2020 begann die Mutombo-Stiftung den Bau einer Grundschule im Kongo, benannt nach seinem Vater (Samuel Mutombo Institute of Science & Entrepreneurship). Das ist nur ein kleiner Auszug der Projekte, die mit oder dank Mutombo umgesetzt werden konnten. "Er hat uns zu dem gemacht, was wir sind", sagte Raptors-Präsident Masai Ujiri am Montag unter Tränen.
"Der Typ ist ein Gigant. Eine unglaubliche Person. Was sind wir ohne Dikembe Mutombo? Es ist nicht möglich. Ich habe sein Krankenhaus besucht, seine Heimatstadt, und es ist nicht vorstellbar, was der Mann für die Welt bedeutet hat."
NBA-Commissioner Adam Silver drückte es in seinem Statement ähnlich aus. "Dikembe Mutombo war größer als das Leben. Auf dem Court war er einer der besten Shotblocker und Defensivspieler in der Geschichte der Liga. Abseits des Courts hat er Herz und Seele dafür aufgeopfert, anderen zu helfen."
Mutombo war ein idealer Botschafter seiner Sportart - als Spieler arbeitete er unermüdlich und verstand auch den Entertainment-Aspekt, was sein legendäres Wedeln mit dem Finger belegt, und daneben nutzte er die Strahlkraft, um Zwecke anzugehen, die ihm am Herzen lagen. Er wurde damit zum Vorbild für etliche Menschen, die versuchen werden, ihm nachzueifern.
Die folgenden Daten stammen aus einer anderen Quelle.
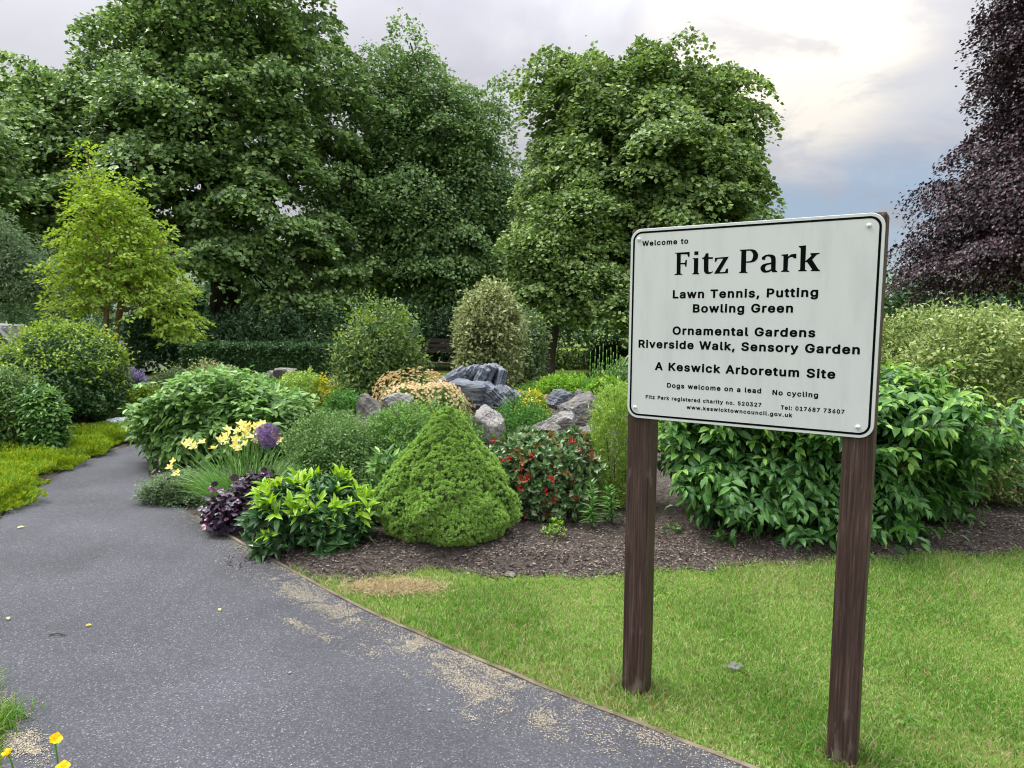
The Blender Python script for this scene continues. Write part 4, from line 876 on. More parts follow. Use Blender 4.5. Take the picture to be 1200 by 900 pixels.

"Er ist jemand, zu dem ich aufgeschaut habe", sagte der in Kamerun geborene Joel Embiid. "Er hat so viele großartige Dinge getan, für so viele verschiedene Leute. Er ist eins meiner Vorbilder. Es ist ein trauriger Tag." Dem ließ sich nur beipflichten. Mutombo hinterlässt eine gigantische Lücke.